Vous n'avez rien annoncé de neuf ce matin. Quel était le but de cet exercice, avec tous ces gens d'affaires montréalais?

Vendredi dernier, le premier ministre Harper et le président Barroso, de l'Union européenne, ont signé l'accord de libre-échange. Puis, lundi, nous avons annoncé à Ottawa que des ministres, membres du Parlement et autres parties prenantes iront partout au Canada pour expliquer aux Canadiens pourquoi cet accord est important et quels seront ses bénéfices immenses pour les travailleurs, les consommateurs, les importateurs et les exportateurs. On veut s'assurer que les Canadiens comprennent pleinement ce que cet accord représente pour eux.

Le rôle de Jean Charest a été mentionné à plusieurs reprises dans la mise en oeuvre de cet accord. Quel rôle a-t-il donc joué?

Jean Charest a initialement suggéré qu'un accord de libre-échange entre le Canada et l'UE profiterait grandement aux deux parties. Il a été un grand supporteur de ces négociations pendant toute leur durée. En 2008, M. Harper a pris le taureau par les cornes. Il a dit: «nous avons fait les analyses, les études qui montrent que cet accord pourrait bénéficier significativement à notre économie», et c'est le premier ministre qui a pris la décision d'aller de l'avant et d'annoncer que le Canada irait de l'avant avec ces négociations.

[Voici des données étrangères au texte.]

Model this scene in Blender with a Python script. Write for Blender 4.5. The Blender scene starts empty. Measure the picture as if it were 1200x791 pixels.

Plusieurs s'attendaient à l'annonce d'un accord pendant le dernier sommet du G8 (NDLR: en juin dernier). Que s'est-il passé?

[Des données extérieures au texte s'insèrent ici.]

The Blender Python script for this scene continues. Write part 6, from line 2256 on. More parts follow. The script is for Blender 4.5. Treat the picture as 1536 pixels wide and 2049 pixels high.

Nous n'avions aucunement l'intention d'annoncer quoi que ce soit pendant le sommet du G8. C'était de la spéculation des médias. Ce que je peux vous dire, c'est qu'au sommet du G8, le premier ministre a été clair en disant qu'il restait de grands écarts à combler et c'est à ce moment que le président Barroso et lui se sont impliqués personnellement pour conclure cette entente. Ensuite, les choses ont progressé très rapidement.

Vous avez parlé un peu plus tôt de la Roumanie. Y a-t-il un risque d'effet d'entraînement qui amènerait d'autres pays européens à utiliser des questions comme celle des visas comme levier pour dire qu'ils ne signeront pas l'accord?

Absolument pas. Nous sommes en discussion avec la Bulgarie et la Roumanie depuis un bon bout de temps. J'ai parlé à notre ministre de l'Immigration: il est entièrement dédié à régler ces problèmes, et je suis confiant que nous trouverons une solution. Mais je veux insister sur le fait que dans ces négociations entre le Canada et l'UE, les enjeux comme les visas sont distincts et on les traitera séparément.